I do not propose to press this amendment to a vote, but I hope that the Minister will confirm in her closing remarks that she will consider taking this matter away for consideration as the Bill progresses through the House.

Amendment 29 seeks to expand the notion of who is a member of a higher education provider to include affiliated academics and other individuals holding academic positions. Amendments 55 and 56 seek to extend academic freedom to members and visiting academic speakers.

Clause 1 will insert part A1 into the Higher Education and Research Act 2017. Part A1 (1) and (2) require registered higher education providers to take “reasonably practicable” steps to secure lawful freedom of speech for their

“staff…members…students…and…visiting speakers.”

Turning to amendment 29, we have used the term “staff” to broaden the existing reference to “employees” in the Education (No. 2) Act 1986, because not all of those who work at a provider have an employment contract or employee status. To be clear, expanding the protections to these individuals is a key aspect of the Bill and ensures that all academic staff have access to redress. It is important to note that the term “staff” is already used in the current definition of academic freedom in the Higher Education and Research Act, so it is an understood term in this context. Similarly, “members” is a commonly used term in the sector, as well as in legislation. It is included in the existing provision in the Education (No. 2) Act, which is carried over into the Bill to ensure that individuals who are currently covered do not lose that protection. Members of a university include members of the governing council, for example.
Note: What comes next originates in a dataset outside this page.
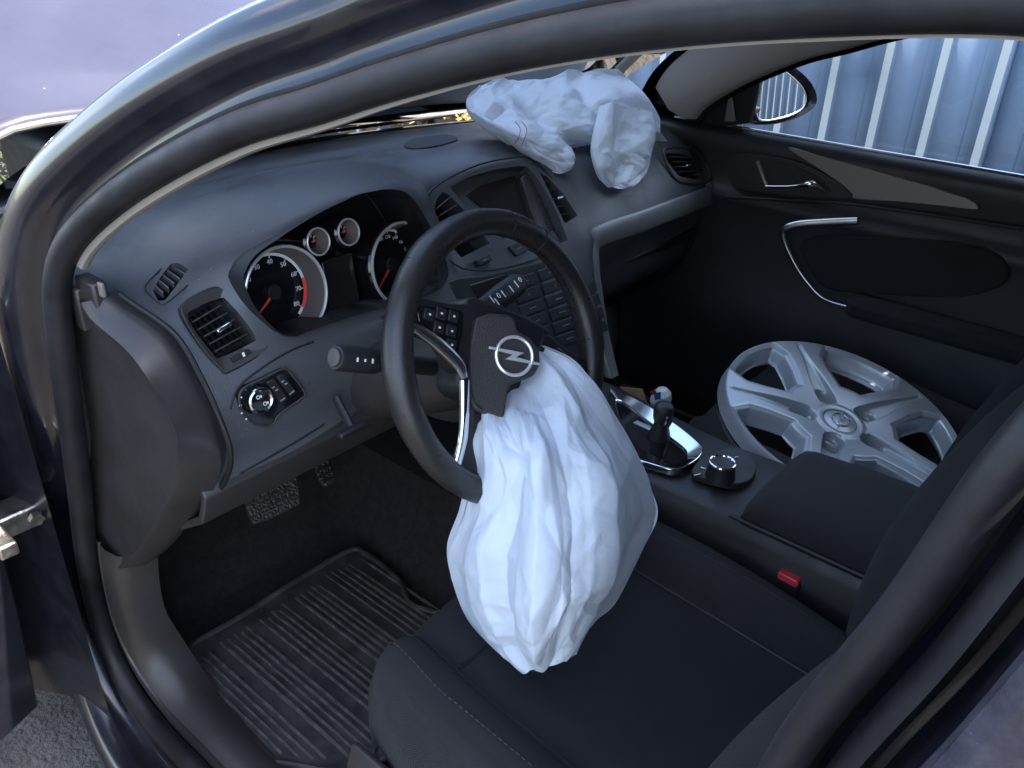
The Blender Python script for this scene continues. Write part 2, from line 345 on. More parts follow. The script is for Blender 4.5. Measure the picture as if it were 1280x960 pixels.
for _ in range(3):                            # even out the frames along the loop
    nl = []
    for i in range(len(LOOP)):
        B = Vector(); 
        for d_ in range(-7, 8): B += LOOP[(i+d_) % len(LOOP)][2]
        p, N, _b, wd = LOOP[i]; T = (LOOP[(i+1) % len(LOOP)][0]-LOOP[i-1][0]).normalized(); N = T.cross(B).normalized(); nl.append((p, N, N.cross(T).normalized(), wd))
    LOOP = nl
def sweep(loop, prof, closed=True, scale=True):
    """prof: (n, b) pairs; n beyond .045 stretches with the local skin width"""
    rows = []
    for (p, N, B, wd) in loop:
        row = []; bs = 1+1.0*max(0, min(1, (.125-wd)/.045))
        for (n, b) in prof:
            if scale and n > .045: n = .045+(n-.045)*(wd-.045)/.085
            row.append(p+N*n+B*(b*bs if scale and b > 0 else b))
        rows.append(row)
    m = MB(); m.grid(rows, closev=closed); return m
seal_prof = [(.002+.0165+.0165*math.cos(a)*(1 if math.cos(a) > 0 else 1), .008+.016*math.sin(a)) for a in [2*math.pi*k/14 for k in range(14)]]
rows = [[p+N*n*(1-.32*k)+B*b*(1-.2*k) for n, b in seal_prof] for (p, N, B, w_), k in zip(LOOP, BS)]
MB().grid(rows, closeu=True, closev=True).build('weatherstrip', M['rubber'], car, smooth=60, label='thick rubber door seal running round the opening')
sweep(LOOP, [(.030, .000), (.036, .010), (.041, .012), (.045, .006), (.047, .001)]).build('seal_lip', M['rubber'], car, smooth=60)
body = sweep(LOOP, [(.026, -.012), (.034, -.004), (.050, -.004), (.060, -.003), (.066, .001), (.070, .014), (.074, .026), (.082, .033), (.095, .036), (.112, .034), (.124, .026), (.130, .008), (.131, -.02)]).build(
    'door_frame', M['paint'], car, smooth=50, label='glossy black painted pillar and sill around the door opening')
# interior pillar and headliner edge trim
i0, i1 = 0, 9*SUBP+4
trw = []
for k in range(i0, i1):
    p, N, B, w_ = LOOP[k]; f_ = .15+.85*max(0, min(1, (k/SUBP-3)/4))
    trw.append([p+N*(n+.0035*(1-f_))+B*(b*f_) for n, b in [(.006, -.003), (-.0005, -.006), (.000, -.012), (.006, -.018), (.035, -.026), (.09, -.04)]])
MB().grid(trw).build('pillar_trim', M['beige'], car, smooth=60, label='pale beige trim inside the driver side pillar')
sweep(LOOP[int(21.5*SUBP):], [(.010, -.006), (.006, -.012), (.012, -.03), (.05, -.05), (.10, -.06)], closed=False, scale=False).build('pillar_trim', M['dark'], car, smooth=60)
sill = MB()   # sill kick plate inside the seal
sl0, sl1 = int(13.6*SUBP), 22*SUBP
sweep(LOOP[sl0:sl1], [(.004, -.004), (-.004, -.003), (-.007, -.007), (-.009, -.004), (-.022, -.006), (-.040, -.016), (-.052, -.035), (-.056, -.07)], closed=False, scale=False).build('sill_trim', M['dash2'], car, smooth=60)
sweep(LOOP[int(22.5*SUBP):int(27.3*SUBP)], [(.0535, .060), (.0545, .0745), (.058, .0775), (.085, .079), (.125, .077)], closed=False, scale=False).build('pillar_cover', M['dpiano'], car, smooth=40, label='dusty gloss black cover on the pillar behind the door opening')
# mirrored frame on the passenger side
ML = [(V(-p.x, p.y, p.z), V(-N.x, N.y, N.z), V(-B.x, B.y, B.z), w_) for p, N, B, w_ in LOOP]
sweep(ML, [(-.02, -.03), (-.02, .0), (.050, .006), (.066, .02), (.082, .033), (.112, .034), (.130, .008), (.131, -.02)]).build('door_frame', M['paint'], car, smooth=50)
def outer(i, n=.130, b=.004, mir=False):
    p, N, B, wd = (ML if mir else LOOP)[i]; n = .045+(n-.045)*(wd-.045)/.085
    return p+N*n+B*b
# windscreen between the two pillars
ia = [SUBP*k for k in (4, 5, 6, 7, 8)]
lft = [outer(i) for i in ia]; base_l = V(-.735, .70, 1.035); lft = lft+[lft[-1].lerp(base_l, .5)+V(-.01, 0, .005), base_l]
rws = []
for q in lft:
    row = []
    for k in range(25):
        u = k/24; x = q.x*(1-2*u); c = 4*u*(1-u); f_ = lft.index(q)/(len(lft)-1)
        row.append(V(x, q.y+c*(.10+.16*f_), q.z+c*(.055-.075*f_)))
    rws.append(row)
MB().grid(rws).build('windscreen', M['ws'], car, smooth=80)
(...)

I now turn to the proposed extension of academic freedom to members and visiting academic speakers in amendments 55 and 56. As already defined in the Higher Education and Research Act and strengthened in clause 1, academic freedom is necessary for academic staff who may be at risk of losing privileges and jobs or with reduced likelihood of securing a new academic role because of their views. Visiting academic speakers will therefore have academic freedom in relation to their own universities. A visiting speaker who speaks controversially at another university will have the benefit of the provision at their own university, but they do not need it at the university they are visiting, as they do not have a job or promotion prospects at that university that they are at risk of losing.

Very often, an academic seeking promotion has to demonstrate that they have published work and have spoken at an event external to the institution that they work in. If they are unable to prove that they have spoken at a number of events, they are unable to secure promotion. Therefore, the protection that the Minister talks about is a protection in the institution, but if academics are not protected in external institutions they will not even be able to apply for promotion. Does she understand that there does need to be an extension, and would she consider how that could be done?

Importantly, they will be covered by the overarching protections in relation to freedom of speech when they speak at other institutions. As for members, they are specifically covered under proposed new part A1(2). Strasbourg case law has confirmed that, in determining whether speech has an academic element, it is necessary to establish whether the speaker can be considered an academic. To the extent that a member of a university could also come within the category of academic staff will be a question of fact. Quite simply, if they are covered they will have academic freedom as defined in the Bill. I hope that reassures members of the Committee that these amendments are not needed, as the members and types of academics mentioned can already be assured that they will be protected under the Bill.

I am reassured by what the Minister says. It seems there is coverage for visiting academic speakers. On that basis, I beg to ask leave to withdraw the amendment.

Amendment, by leave, withdrawn.

Ordered, That the debate be now adjourned.—(Michael Tomlinson.)

Adjourned till this day at Two o’clock.